━━ INFORMATION SHOWN ━━

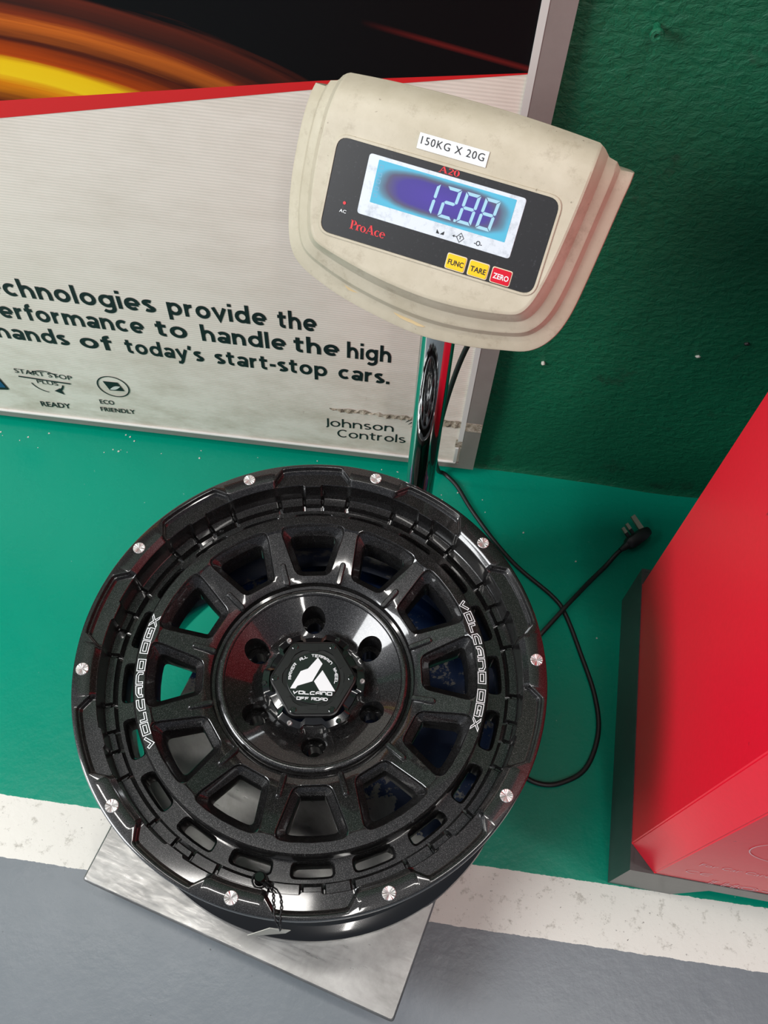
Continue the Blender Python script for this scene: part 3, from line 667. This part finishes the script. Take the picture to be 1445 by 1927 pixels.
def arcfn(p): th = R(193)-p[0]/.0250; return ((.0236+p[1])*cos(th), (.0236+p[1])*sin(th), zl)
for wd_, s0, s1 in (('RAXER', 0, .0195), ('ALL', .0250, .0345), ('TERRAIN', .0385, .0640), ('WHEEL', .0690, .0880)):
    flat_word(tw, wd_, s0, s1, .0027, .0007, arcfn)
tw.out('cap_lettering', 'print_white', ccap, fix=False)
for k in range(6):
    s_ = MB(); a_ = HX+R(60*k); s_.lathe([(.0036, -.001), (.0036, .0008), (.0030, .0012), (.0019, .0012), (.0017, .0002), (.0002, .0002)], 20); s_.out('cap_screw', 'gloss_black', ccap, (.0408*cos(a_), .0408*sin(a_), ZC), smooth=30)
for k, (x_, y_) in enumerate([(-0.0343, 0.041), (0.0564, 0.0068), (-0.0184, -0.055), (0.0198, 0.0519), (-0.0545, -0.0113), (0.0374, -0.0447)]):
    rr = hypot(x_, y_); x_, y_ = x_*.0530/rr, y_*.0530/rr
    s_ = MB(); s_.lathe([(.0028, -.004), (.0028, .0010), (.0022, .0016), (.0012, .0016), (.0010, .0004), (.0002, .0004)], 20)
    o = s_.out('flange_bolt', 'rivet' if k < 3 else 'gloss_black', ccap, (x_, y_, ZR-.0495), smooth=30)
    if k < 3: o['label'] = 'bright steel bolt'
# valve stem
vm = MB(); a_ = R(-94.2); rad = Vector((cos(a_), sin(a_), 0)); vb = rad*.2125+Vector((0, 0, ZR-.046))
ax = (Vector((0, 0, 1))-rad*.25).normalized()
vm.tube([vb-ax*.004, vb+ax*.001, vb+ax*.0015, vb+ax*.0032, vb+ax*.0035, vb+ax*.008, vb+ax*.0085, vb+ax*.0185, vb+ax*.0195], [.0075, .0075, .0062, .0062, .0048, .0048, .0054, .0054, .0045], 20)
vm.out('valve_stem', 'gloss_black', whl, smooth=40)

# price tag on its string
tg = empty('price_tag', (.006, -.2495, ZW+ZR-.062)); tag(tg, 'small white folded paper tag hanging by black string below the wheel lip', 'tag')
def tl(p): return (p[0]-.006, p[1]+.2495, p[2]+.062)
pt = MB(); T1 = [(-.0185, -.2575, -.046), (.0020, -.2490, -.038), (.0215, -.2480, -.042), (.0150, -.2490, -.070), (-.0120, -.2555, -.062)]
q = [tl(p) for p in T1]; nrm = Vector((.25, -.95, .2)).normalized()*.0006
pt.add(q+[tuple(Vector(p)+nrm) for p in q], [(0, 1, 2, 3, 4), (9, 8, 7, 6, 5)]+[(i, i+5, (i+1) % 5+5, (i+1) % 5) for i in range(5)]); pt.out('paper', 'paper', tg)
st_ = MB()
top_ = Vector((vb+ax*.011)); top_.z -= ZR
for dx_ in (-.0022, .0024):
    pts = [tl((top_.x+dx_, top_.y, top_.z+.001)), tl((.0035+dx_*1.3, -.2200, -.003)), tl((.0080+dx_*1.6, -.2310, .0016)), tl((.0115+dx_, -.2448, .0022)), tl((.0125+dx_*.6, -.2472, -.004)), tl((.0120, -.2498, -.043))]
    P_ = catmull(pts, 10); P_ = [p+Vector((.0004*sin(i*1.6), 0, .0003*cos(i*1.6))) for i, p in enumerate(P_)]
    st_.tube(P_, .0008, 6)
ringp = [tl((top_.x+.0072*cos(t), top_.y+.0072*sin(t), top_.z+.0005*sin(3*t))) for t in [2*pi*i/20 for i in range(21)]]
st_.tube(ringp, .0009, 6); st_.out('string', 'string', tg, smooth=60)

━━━

• _TASK_
Send back the data above word for word, with the pictures left out.

• _OUTPUT OF THE EXERCISE_
Continue the Blender Python script for this scene: part 3, from line 667. This part finishes the script. Take the picture to be 1445 by 1927 pixels.
def arcfn(p): th = R(193)-p[0]/.0250; return ((.0236+p[1])*cos(th), (.0236+p[1])*sin(th), zl)
for wd_, s0, s1 in (('RAXER', 0, .0195), ('ALL', .0250, .0345), ('TERRAIN', .0385, .0640), ('WHEEL', .0690, .0880)):
    flat_word(tw, wd_, s0, s1, .0027, .0007, arcfn)
tw.out('cap_lettering', 'print_white', ccap, fix=False)
for k in range(6):
    s_ = MB(); a_ = HX+R(60*k); s_.lathe([(.0036, -.001), (.0036, .0008), (.0030, .0012), (.0019, .0012), (.0017, .0002), (.0002, .0002)], 20); s_.out('cap_screw', 'gloss_black', ccap, (.0408*cos(a_), .0408*sin(a_), ZC), smooth=30)
for k, (x_, y_) in enumerate([(-0.0343, 0.041), (0.0564, 0.0068), (-0.0184, -0.055), (0.0198, 0.0519), (-0.0545, -0.0113), (0.0374, -0.0447)]):
    rr = hypot(x_, y_); x_, y_ = x_*.0530/rr, y_*.0530/rr
    s_ = MB(); s_.lathe([(.0028, -.004), (.0028, .0010), (.0022, .0016), (.0012, .0016), (.0010, .0004), (.0002, .0004)], 20)
    o = s_.out('flange_bolt', 'rivet' if k < 3 else 'gloss_black', ccap, (x_, y_, ZR-.0495), smooth=30)
    if k < 3: o['label'] = 'bright steel bolt'
# valve stem
vm = MB(); a_ = R(-94.2); rad = Vector((cos(a_), sin(a_), 0)); vb = rad*.2125+Vector((0, 0, ZR-.046))
ax = (Vector((0, 0, 1))-rad*.25).normalized()
vm.tube([vb-ax*.004, vb+ax*.001, vb+ax*.0015, vb+ax*.0032, vb+ax*.0035, vb+ax*.008, vb+ax*.0085, vb+ax*.0185, vb+ax*.0195], [.0075, .0075, .0062, .0062, .0048, .0048, .0054, .0054, .0045], 20)
vm.out('valve_stem', 'gloss_black', whl, smooth=40)

# price tag on its string
tg = empty('price_tag', (.006, -.2495, ZW+ZR-.062)); tag(tg, 'small white folded paper tag hanging by black string below the wheel lip', 'tag')
def tl(p): return (p[0]-.006, p[1]+.2495, p[2]+.062)
pt = MB(); T1 = [(-.0185, -.2575, -.046), (.0020, -.2490, -.038), (.0215, -.2480, -.042), (.0150, -.2490, -.070), (-.0120, -.2555, -.062)]
q = [tl(p) for p in T1]; nrm = Vector((.25, -.95, .2)).normalized()*.0006
pt.add(q+[tuple(Vector(p)+nrm) for p in q], [(0, 1, 2, 3, 4), (9, 8, 7, 6, 5)]+[(i, i+5, (i+1) % 5+5, (i+1) % 5) for i in range(5)]); pt.out('paper', 'paper', tg)
st_ = MB()
top_ = Vector((vb+ax*.011)); top_.z -= ZR
for dx_ in (-.0022, .0024):
    pts = [tl((top_.x+dx_, top_.y, top_.z+.001)), tl((.0035+dx_*1.3, -.2200, -.003)), tl((.0080+dx_*1.6, -.2310, .0016)), tl((.0115+dx_, -.2448, .0022)), tl((.0125+dx_*.6, -.2472, -.004)), tl((.0120, -.2498, -.043))]
    P_ = catmull(pts, 10); P_ = [p+Vector((.0004*sin(i*1.6), 0, .0003*cos(i*1.6))) for i, p in enumerate(P_)]
    st_.tube(P_, .0008, 6)
ringp = [tl((top_.x+.0072*cos(t), top_.y+.0072*sin(t), top_.z+.0005*sin(3*t))) for t in [2*pi*i/20 for i in range(21)]]
st_.tube(ringp, .0009, 6); st_.out('string', 'string', tg, smooth=60)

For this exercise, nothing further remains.